----- Data shown

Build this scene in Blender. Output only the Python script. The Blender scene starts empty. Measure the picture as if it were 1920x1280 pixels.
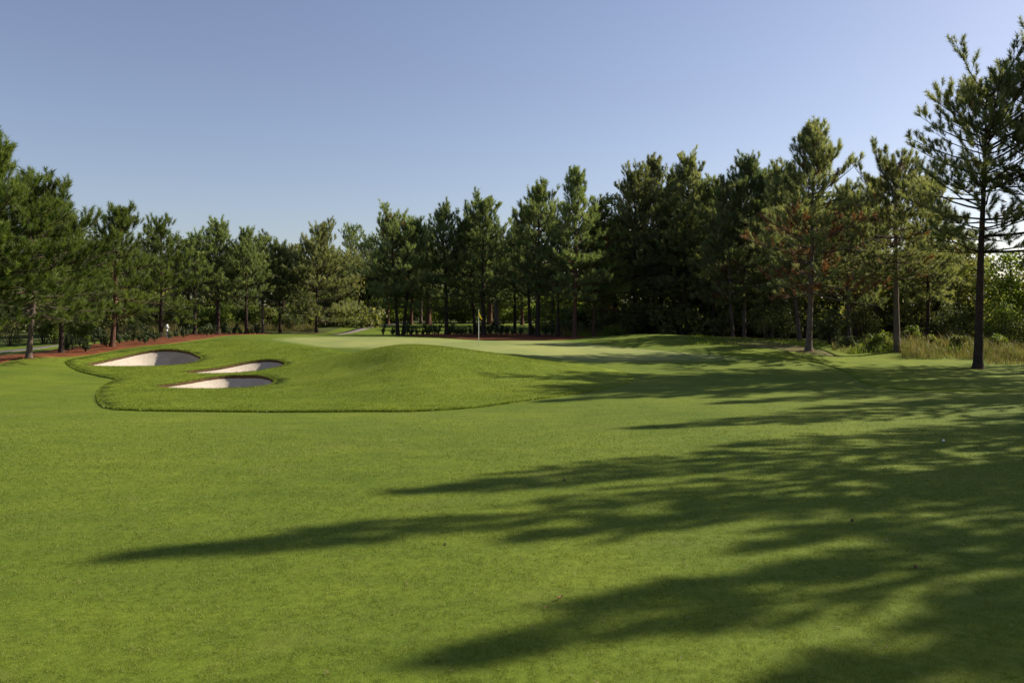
import bpy, math, random
import numpy as np
from mathutils import Vector
from mathutils.geometry import delaunay_2d_cdt

C = bpy.context
S = C.scene
COL = S.collection

# ------------------------------------------------------------------ camera, light, exposure
FPX = 1493.0          # focal length in photo pixels (28 mm on a 36 mm wide sensor)
HOR = 585.0           # horizon row
EYE = 3.0
cam_d = bpy.data.cameras.new("camera")
cam = bpy.data.objects.new("camera", cam_d)
COL.objects.link(cam)
cam.location = (0, 0, EYE)
cam.rotation_euler = (math.pi / 2, 0, 0)
cam_d.sensor_width = 36.0
cam_d.lens = 36.0 * FPX / 1920.0
cam_d.shift_y = -(640.0 - HOR) / 1920.0
cam_d.clip_start = 0.1
cam_d.clip_end = 5000
S.camera = cam

SUN_EL = math.radians(33.0)
SUN_AZ = math.radians(22.0)      # measured from +X towards +Y
SDIR = Vector((math.cos(SUN_EL) * math.cos(SUN_AZ), math.cos(SUN_EL) * math.sin(SUN_AZ), math.sin(SUN_EL)))

w = bpy.data.worlds.new("World")
S.world = w
w.use_nodes = True
nt = w.node_tree
nt.nodes.clear()
sky = nt.nodes.new("ShaderNodeTexSky")
sky.sky_type = 'NISHITA'
sky.sun_disc = False
sky.sun_elevation = SUN_EL
sky.sun_rotation = math.pi / 2 - SUN_AZ
sky.altitude = 30
sky.air_density = 1.0
sky.dust_density = 1.0
sky.ozone_density = 1.5
bg = nt.nodes.new("ShaderNodeBackground")
bg.inputs[1].default_value = 0.070
wo = nt.nodes.new("ShaderNodeOutputWorld")
hs = nt.nodes.new("ShaderNodeHueSaturation")      # the photo's air is a little more lavender than the model's
hs.inputs["Saturation"].default_value = 0.88
hs.inputs["Hue"].default_value = 0.506
nt.links.new(sky.outputs[0], hs.inputs["Color"])
tint = nt.nodes.new("ShaderNodeMix"); tint.data_type = 'RGBA'; tint.blend_type = 'MULTIPLY'
tint.inputs[0].default_value = 1.0; tint.inputs[7].default_value = (1.02, 0.985, 1.04, 1)
nt.links.new(hs.outputs[0], tint.inputs[6])
nt.links.new(tint.outputs[2], bg.inputs[0])
nt.links.new(bg.outputs[0], wo.inputs[0])

sd = bpy.data.lights.new("sun", 'SUN')
sd.energy = 4.9
sd.angle = math.radians(0.53)
sd.color = (1.0, 0.90, 0.74)
so = bpy.data.objects.new("sun", sd)
COL.objects.link(so)
so.rotation_euler = SDIR.to_track_quat('Z', 'Y').to_euler()
so.location = (60, 30, 40)

S.view_settings.view_transform = 'Standard'
S.view_settings.look = 'None'
S.view_settings.exposure = 0.82
S.view_settings.gamma = 1.0
S.cycles.use_denoising = True
S.cycles.denoiser = 'OPENIMAGEDENOISE'
S.cycles.denoising_input_passes = 'RGB_ALBEDO_NORMAL'
S.cycles.max_bounces = 12
S.cycles.diffuse_bounces = 9
S.cycles.transmission_bounces = 8
S.cycles.transparent_max_bounces = 4
S.cycles.sample_clamp_indirect = 8.0

# ------------------------------------------------------------------ helpers
def P(px, py, Y):
    return ((px - 960.0) / FPX * Y, Y, EYE - (py - HOR) / FPX * Y)

def tag(o, label=None, cat=None, group=None, kind=None):
    if label: o['label'] = label
    if cat: o['category'] = cat
    if group: o['group'] = group
    if kind: o['kind'] = kind
    return o

def empty(name, loc, rz=0.0):
    o = bpy.data.objects.new(name, None)
    COL.objects.link(o)
    o.location = loc
    o.rotation_euler = (0, 0, rz)
    o.empty_display_size = 0.3
    return o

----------

Write out again every line above exactly as given; the pictures do not belong in the copy.

Build this scene in Blender. Output only the Python script. The Blender scene starts empty. Measure the picture as if it were 1920x1280 pixels.
import bpy, math, random
import numpy as np
from mathutils import Vector
from mathutils.geometry import delaunay_2d_cdt

C = bpy.context
S = C.scene
COL = S.collection

# ------------------------------------------------------------------ camera, light, exposure
FPX = 1493.0          # focal length in photo pixels (28 mm on a 36 mm wide sensor)
HOR = 585.0           # horizon row
EYE = 3.0
cam_d = bpy.data.cameras.new("camera")
cam = bpy.data.objects.new("camera", cam_d)
COL.objects.link(cam)
cam.location = (0, 0, EYE)
cam.rotation_euler = (math.pi / 2, 0, 0)
cam_d.sensor_width = 36.0
cam_d.lens = 36.0 * FPX / 1920.0
cam_d.shift_y = -(640.0 - HOR) / 1920.0
cam_d.clip_start = 0.1
cam_d.clip_end = 5000
S.camera = cam

SUN_EL = math.radians(33.0)
SUN_AZ = math.radians(22.0)      # measured from +X towards +Y
SDIR = Vector((math.cos(SUN_EL) * math.cos(SUN_AZ), math.cos(SUN_EL) * math.sin(SUN_AZ), math.sin(SUN_EL)))

w = bpy.data.worlds.new("World")
S.world = w
w.use_nodes = True
nt = w.node_tree
nt.nodes.clear()
sky = nt.nodes.new("ShaderNodeTexSky")
sky.sky_type = 'NISHITA'
sky.sun_disc = False
sky.sun_elevation = SUN_EL
sky.sun_rotation = math.pi / 2 - SUN_AZ
sky.altitude = 30
sky.air_density = 1.0
sky.dust_density = 1.0
sky.ozone_density = 1.5
bg = nt.nodes.new("ShaderNodeBackground")
bg.inputs[1].default_value = 0.070
wo = nt.nodes.new("ShaderNodeOutputWorld")
hs = nt.nodes.new("ShaderNodeHueSaturation")      # the photo's air is a little more lavender than the model's
hs.inputs["Saturation"].default_value = 0.88
hs.inputs["Hue"].default_value = 0.506
nt.links.new(sky.outputs[0], hs.inputs["Color"])
tint = nt.nodes.new("ShaderNodeMix"); tint.data_type = 'RGBA'; tint.blend_type = 'MULTIPLY'
tint.inputs[0].default_value = 1.0; tint.inputs[7].default_value = (1.02, 0.985, 1.04, 1)
nt.links.new(hs.outputs[0], tint.inputs[6])
nt.links.new(tint.outputs[2], bg.inputs[0])
nt.links.new(bg.outputs[0], wo.inputs[0])

sd = bpy.data.lights.new("sun", 'SUN')
sd.energy = 4.9
sd.angle = math.radians(0.53)
sd.color = (1.0, 0.90, 0.74)
so = bpy.data.objects.new("sun", sd)
COL.objects.link(so)
so.rotation_euler = SDIR.to_track_quat('Z', 'Y').to_euler()
so.location = (60, 30, 40)

S.view_settings.view_transform = 'Standard'
S.view_settings.look = 'None'
S.view_settings.exposure = 0.82
S.view_settings.gamma = 1.0
S.cycles.use_denoising = True
S.cycles.denoiser = 'OPENIMAGEDENOISE'
S.cycles.denoising_input_passes = 'RGB_ALBEDO_NORMAL'
S.cycles.max_bounces = 12
S.cycles.diffuse_bounces = 9
S.cycles.transmission_bounces = 8
S.cycles.transparent_max_bounces = 4
S.cycles.sample_clamp_indirect = 8.0

# ------------------------------------------------------------------ helpers
def P(px, py, Y):
    return ((px - 960.0) / FPX * Y, Y, EYE - (py - HOR) / FPX * Y)

def tag(o, label=None, cat=None, group=None, kind=None):
    if label: o['label'] = label
    if cat: o['category'] = cat
    if group: o['group'] = group
    if kind: o['kind'] = kind
    return o

def empty(name, loc, rz=0.0):
    o = bpy.data.objects.new(name, None)
    COL.objects.link(o)
    o.location = loc
    o.rotation_euler = (0, 0, rz)
    o.empty_display_size = 0.3
    return o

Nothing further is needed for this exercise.